[TASK DESCRIPTION]: Lift out, unaltered, the lines of the material below between the line holding "Continue the Blender" and the line holding "2.556, -.001, z)", counting both.

[INFORMATION SUPPLIED]:
====

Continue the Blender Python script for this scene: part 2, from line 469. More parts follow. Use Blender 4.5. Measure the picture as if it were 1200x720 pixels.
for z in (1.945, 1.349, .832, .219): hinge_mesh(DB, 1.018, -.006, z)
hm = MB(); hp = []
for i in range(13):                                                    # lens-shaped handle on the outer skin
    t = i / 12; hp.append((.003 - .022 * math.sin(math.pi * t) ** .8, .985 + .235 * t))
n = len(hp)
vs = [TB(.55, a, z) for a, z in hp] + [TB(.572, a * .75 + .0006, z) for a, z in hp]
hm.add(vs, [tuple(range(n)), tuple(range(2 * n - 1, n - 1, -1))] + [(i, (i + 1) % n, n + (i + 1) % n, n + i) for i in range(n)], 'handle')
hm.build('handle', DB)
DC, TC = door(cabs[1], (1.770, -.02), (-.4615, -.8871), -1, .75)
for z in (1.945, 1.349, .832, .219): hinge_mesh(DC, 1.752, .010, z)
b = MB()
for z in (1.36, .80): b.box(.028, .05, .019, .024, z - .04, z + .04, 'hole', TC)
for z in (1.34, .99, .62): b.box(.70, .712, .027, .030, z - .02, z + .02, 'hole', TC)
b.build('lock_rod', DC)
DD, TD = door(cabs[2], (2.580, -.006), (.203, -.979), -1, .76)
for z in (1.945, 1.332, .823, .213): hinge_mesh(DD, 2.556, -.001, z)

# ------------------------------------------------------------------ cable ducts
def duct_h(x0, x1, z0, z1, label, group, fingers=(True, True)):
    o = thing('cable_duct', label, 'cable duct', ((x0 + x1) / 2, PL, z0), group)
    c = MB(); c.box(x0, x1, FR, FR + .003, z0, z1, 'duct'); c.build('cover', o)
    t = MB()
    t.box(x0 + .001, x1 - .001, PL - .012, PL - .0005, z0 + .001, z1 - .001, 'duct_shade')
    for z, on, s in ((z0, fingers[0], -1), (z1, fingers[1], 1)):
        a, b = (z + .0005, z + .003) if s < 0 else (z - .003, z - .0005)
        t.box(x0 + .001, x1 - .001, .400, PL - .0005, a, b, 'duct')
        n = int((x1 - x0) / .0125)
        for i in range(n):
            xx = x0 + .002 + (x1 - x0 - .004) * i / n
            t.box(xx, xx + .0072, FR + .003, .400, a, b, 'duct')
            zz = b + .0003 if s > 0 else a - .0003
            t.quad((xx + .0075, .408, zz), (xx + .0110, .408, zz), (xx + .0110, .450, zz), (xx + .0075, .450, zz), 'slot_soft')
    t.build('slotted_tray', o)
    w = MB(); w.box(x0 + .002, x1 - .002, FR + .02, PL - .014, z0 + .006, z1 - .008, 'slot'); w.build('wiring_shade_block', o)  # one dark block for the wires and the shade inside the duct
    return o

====

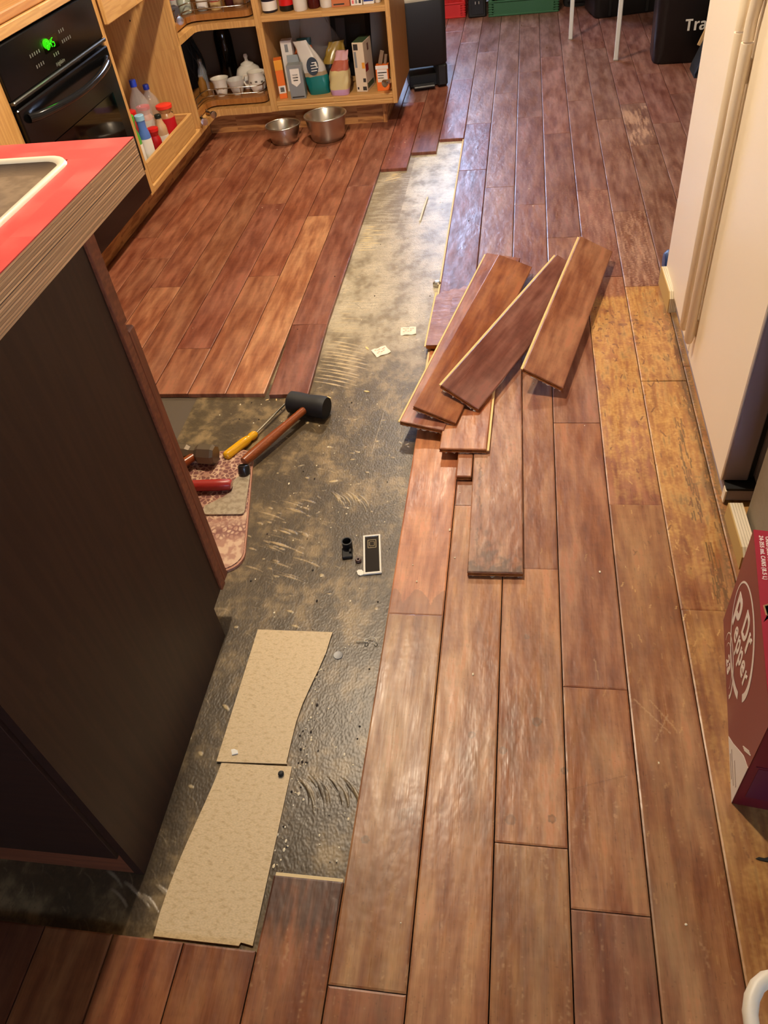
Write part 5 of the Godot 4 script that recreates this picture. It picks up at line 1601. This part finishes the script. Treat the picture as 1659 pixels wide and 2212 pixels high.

====

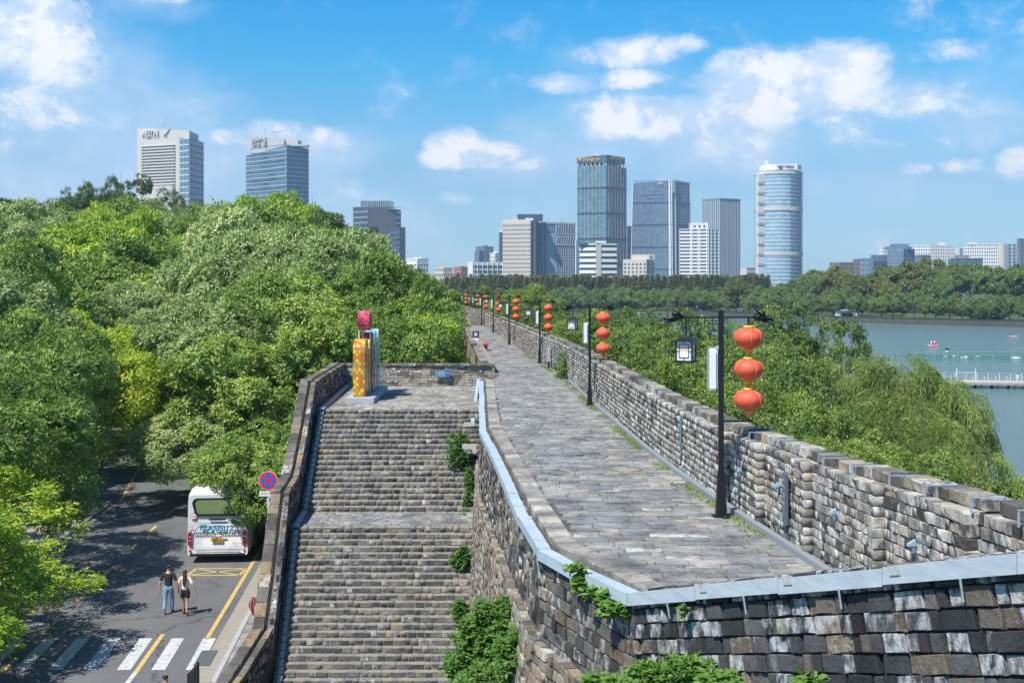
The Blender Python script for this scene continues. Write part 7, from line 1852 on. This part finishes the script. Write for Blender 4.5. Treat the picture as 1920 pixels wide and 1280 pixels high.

====

[FULL ANSWER]:
Continue the Blender Python script for this scene: part 2, from line 469. More parts follow. Use Blender 4.5. Measure the picture as if it were 1200x720 pixels.
for z in (1.945, 1.349, .832, .219): hinge_mesh(DB, 1.018, -.006, z)
hm = MB(); hp = []
for i in range(13):                                                    # lens-shaped handle on the outer skin
    t = i / 12; hp.append((.003 - .022 * math.sin(math.pi * t) ** .8, .985 + .235 * t))
n = len(hp)
vs = [TB(.55, a, z) for a, z in hp] + [TB(.572, a * .75 + .0006, z) for a, z in hp]
hm.add(vs, [tuple(range(n)), tuple(range(2 * n - 1, n - 1, -1))] + [(i, (i + 1) % n, n + (i + 1) % n, n + i) for i in range(n)], 'handle')
hm.build('handle', DB)
DC, TC = door(cabs[1], (1.770, -.02), (-.4615, -.8871), -1, .75)
for z in (1.945, 1.349, .832, .219): hinge_mesh(DC, 1.752, .010, z)
b = MB()
for z in (1.36, .80): b.box(.028, .05, .019, .024, z - .04, z + .04, 'hole', TC)
for z in (1.34, .99, .62): b.box(.70, .712, .027, .030, z - .02, z + .02, 'hole', TC)
b.build('lock_rod', DC)
DD, TD = door(cabs[2], (2.580, -.006), (.203, -.979), -1, .76)
for z in (1.945, 1.332, .823, .213): hinge_mesh(DD, 2.556, -.001, z)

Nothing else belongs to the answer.